Es lo que se esconde tras las reflexiones de la Sra. Consejera de Relaciones Ciudadanas e Institucionales (¡qué infamia de título para los hechos que realizan!) A pesar de su cuidado en las expresiones e, incluso, en la utilización de conceptos liberales y republicanos (ciudadanía), se vislumbra lo que se pretende esconder: el esencialismo lingüístico del euskera (“yo también lo hablo” cuando lo menciono).

Ninguna lengua concreta es un bien en sí misma. Es la que te toca hablar como mera circunstancia por el hecho de haber nacido en un lugar. No ata a nada ni a nadie, salvo que uno, cuando es mayor, quiera atarse a ella. Y menos lo vincula con las raíces en esa figura retórica que es “vivir en” una lengua cualquiera. Ninguna lengua conlleva una “visión del mundo”: esto nos contaba una desacreditada teoría lingüística. Pobres niños bilingües o trilingües para saltar de una visión del mundo a otra según la circunstancia de la lengua manejada. Quizá por eso, dicen o aconsejan, es mejor no mezclar y formar parejas o matrimonios oportunos con alguien de la misma tierra, de las raíces en forma de apellidos y, a ser posible, que hable la misma lengua, que sea de una determinada religión, que disponga de recursos económicos y que tenga una mentalidad conservadora (cuando no reaccionaria) para que todo siga igual. Hay quien dice que los seres humanos tenemos raíces que nos fijan al suelo, al lugar de nacimiento. Afortunadamente los seres humanos no tenemos raíces sino pies con los que movernos por el mundo. Eso es lo que hemos visto y vemos, y es lo que molesta a los nacionalismos.

En algo estoy de acuerdo con la Sra. Consejera: hay que desterrar mitos…y superar tópicos que, ¡oh casualidad!, son los que ella propone mantener. Ninguna lengua es patrimonio propio de un lugar y no hay razón de peso que apoye eso de “estar orgullosos” del mismo. Habitualmente es lo que te ha caído encima sin elegirlo y lo usas cuando te parece y cuando quieres. Se puede nacer en un lugar e, incluso, vivir en él sin hablar el idioma común, ser blanco, protestante y mujer (cuatro posibles formas de identidad). Yo hablo español y no me siento orgulloso – ni lo contrario – de hacerlo ya que me tocó en la lotería de la vida. Porque elevar una lengua, cualquier lengua, particular a categoría identitaria requiere una construcción plenamente consciente de ideologías exclusivistas: nos recuerda que no podemos ser otra cosa de lo que somos y que nuestra cultura y nuestra identidad nos marcan indeleblemente desde el nacimiento cual si fuera un determinismo biológico.
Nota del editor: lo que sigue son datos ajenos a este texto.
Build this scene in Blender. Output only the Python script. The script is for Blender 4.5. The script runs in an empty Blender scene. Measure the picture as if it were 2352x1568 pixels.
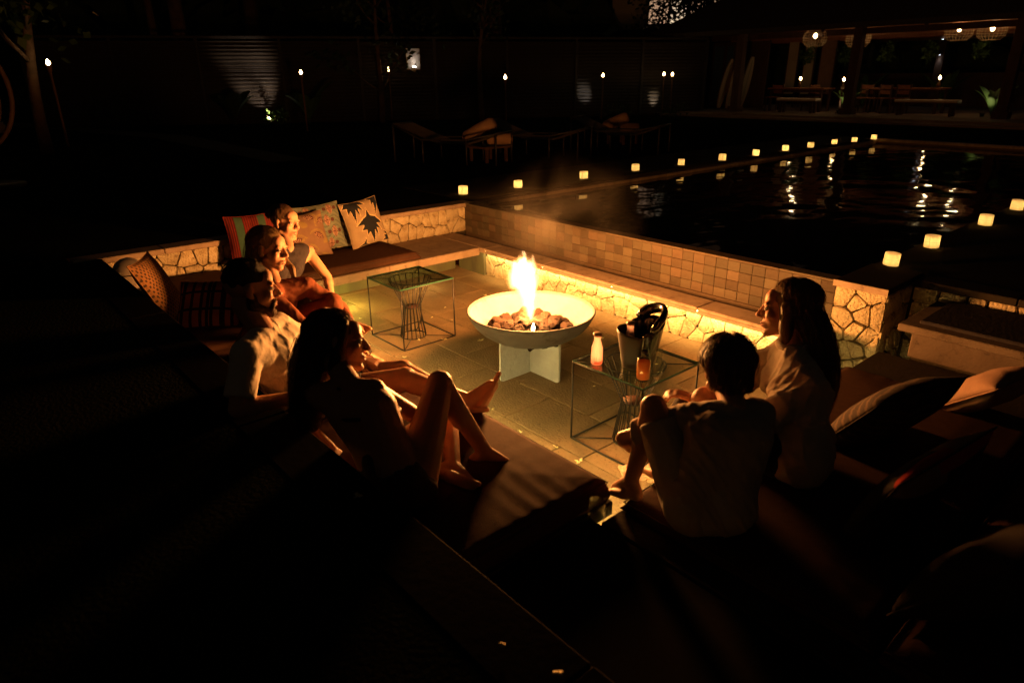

¿Cómo casa esto con la libertad ciudadana que usted afirma respetar? ¿Cómo elegir lo dado en el marco del respeto a la libertad y voluntariedad de la ciudadanía? ¿Cómo apelar a estos valores dentro de la cadena que nos vincula a un territorio y a una lengua concreta? La ciudadanía no tiene marca identitaria (o no debería tenerla) en el mundo del respeto a los derechos humanos. Es lo contrario del esencialismo, de la obligatoriedad de la naturaleza, de la falta de respeto a la vida individual. Por eso algunos optamos por no tener raíces que nos sujeten a ningún lugar, a ninguna patria, a ninguna lengua, a ninguna raza, por más que ustedes, con su propuesta, nos lo quieran imponer.